Stated problem —
Skip the pictures and repeat each line of the data exactly.

Source data —

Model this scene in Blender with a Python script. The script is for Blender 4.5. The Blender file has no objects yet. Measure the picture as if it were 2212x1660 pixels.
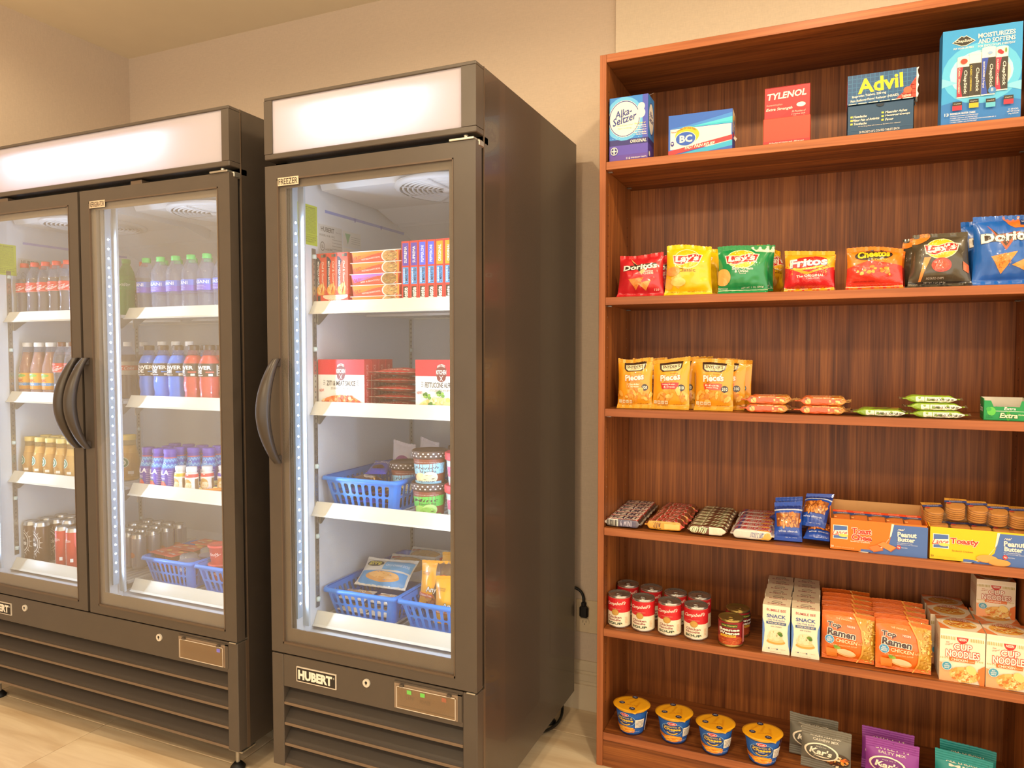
import bpy, bmesh, math, random
from mathutils import Vector, Matrix, noise
from mathutils.geometry import tessellate_polygon
S = bpy.context.scene
COL = S.collection
PI = math.pi
# ------------------------------------------------------------ camera
cam = bpy.data.cameras.new('camera'); camo = bpy.data.objects.new('camera', cam); COL.objects.link(camo)
cam.sensor_fit = 'HORIZONTAL'; cam.sensor_width = 36.0; cam.lens = 36.0*1543.64/2212; cam.clip_start = .05
camo.location = (0, 0, 1.3338)
camo.rotation_euler = (math.radians(90-2.475), 0, math.radians(23.4805))
S.camera = camo
# ------------------------------------------------------------ world, view, lamps
S.view_settings.view_transform = 'Standard'; S.view_settings.look = 'None'
S.view_settings.gamma = 1; S.view_settings.use_curve_mapping = False
S.view_settings.exposure = 1.03
W = bpy.data.worlds.new('room_ambient'); S.world = W; W.use_nodes = True
W.node_tree.nodes['Background'].inputs[0].default_value = (1.0, .87, .69, 1)
W.node_tree.nodes['Background'].inputs[1].default_value = 1.12
WARM = (1.0, .80, .52)
def spot(name, loc, e, ang=172, blend=.35, r=.05, col=WARM):
    l = bpy.data.lights.new(name, 'SPOT'); l.energy = e; l.color = col; l.spot_size = math.radians(ang)
    l.spot_blend = blend; l.shadow_soft_size = r
    o = bpy.data.objects.new(name, l); o.location = loc; COL.objects.link(o); return o
def area(name, loc, rot, sx, sy, e, col):
    l = bpy.data.lights.new(name, 'AREA'); l.shape = 'RECTANGLE'; l.size = sx; l.size_y = sy; l.energy = e; l.color = col
    o = bpy.data.objects.new(name, l); o.location = loc; o.rotation_euler = rot; COL.objects.link(o); return o
for X, e in ((-2.66, 12), (-1.35, 22), (-.04, 24), (1.27, 27)):
    spot('downlight', (X, 1.13, 2.75), e)
for X, e in ((-1.75, 28), (-.70, 52), (1.0, 24)):  # unseen front row, added as fill for the shelf fronts and wall gap
    spot('downlight', (X, -.6, 2.75), e, r=.12)
COOL = (.86, .93, 1.0)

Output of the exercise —
Model this scene in Blender with a Python script. The script is for Blender 4.5. The Blender file has no objects yet. Measure the picture as if it were 2212x1660 pixels.
import bpy, bmesh, math, random
from mathutils import Vector, Matrix, noise
from mathutils.geometry import tessellate_polygon
S = bpy.context.scene
COL = S.collection
PI = math.pi
# ------------------------------------------------------------ camera
cam = bpy.data.cameras.new('camera'); camo = bpy.data.objects.new('camera', cam); COL.objects.link(camo)
cam.sensor_fit = 'HORIZONTAL'; cam.sensor_width = 36.0; cam.lens = 36.0*1543.64/2212; cam.clip_start = .05
camo.location = (0, 0, 1.3338)
camo.rotation_euler = (math.radians(90-2.475), 0, math.radians(23.4805))
S.camera = camo
# ------------------------------------------------------------ world, view, lamps
S.view_settings.view_transform = 'Standard'; S.view_settings.look = 'None'
S.view_settings.gamma = 1; S.view_settings.use_curve_mapping = False
S.view_settings.exposure = 1.03
W = bpy.data.worlds.new('room_ambient'); S.world = W; W.use_nodes = True
W.node_tree.nodes['Background'].inputs[0].default_value = (1.0, .87, .69, 1)
W.node_tree.nodes['Background'].inputs[1].default_value = 1.12
WARM = (1.0, .80, .52)
def spot(name, loc, e, ang=172, blend=.35, r=.05, col=WARM):
    l = bpy.data.lights.new(name, 'SPOT'); l.energy = e; l.color = col; l.spot_size = math.radians(ang)
    l.spot_blend = blend; l.shadow_soft_size = r
    o = bpy.data.objects.new(name, l); o.location = loc; COL.objects.link(o); return o
def area(name, loc, rot, sx, sy, e, col):
    l = bpy.data.lights.new(name, 'AREA'); l.shape = 'RECTANGLE'; l.size = sx; l.size_y = sy; l.energy = e; l.color = col
    o = bpy.data.objects.new(name, l); o.location = loc; o.rotation_euler = rot; COL.objects.link(o); return o
for X, e in ((-2.66, 12), (-1.35, 22), (-.04, 24), (1.27, 27)):
    spot('downlight', (X, 1.13, 2.75), e)
for X, e in ((-1.75, 28), (-.70, 52), (1.0, 24)):  # unseen front row, added as fill for the shelf fronts and wall gap
    spot('downlight', (X, -.6, 2.75), e, r=.12)
COOL = (.86, .93, 1.0)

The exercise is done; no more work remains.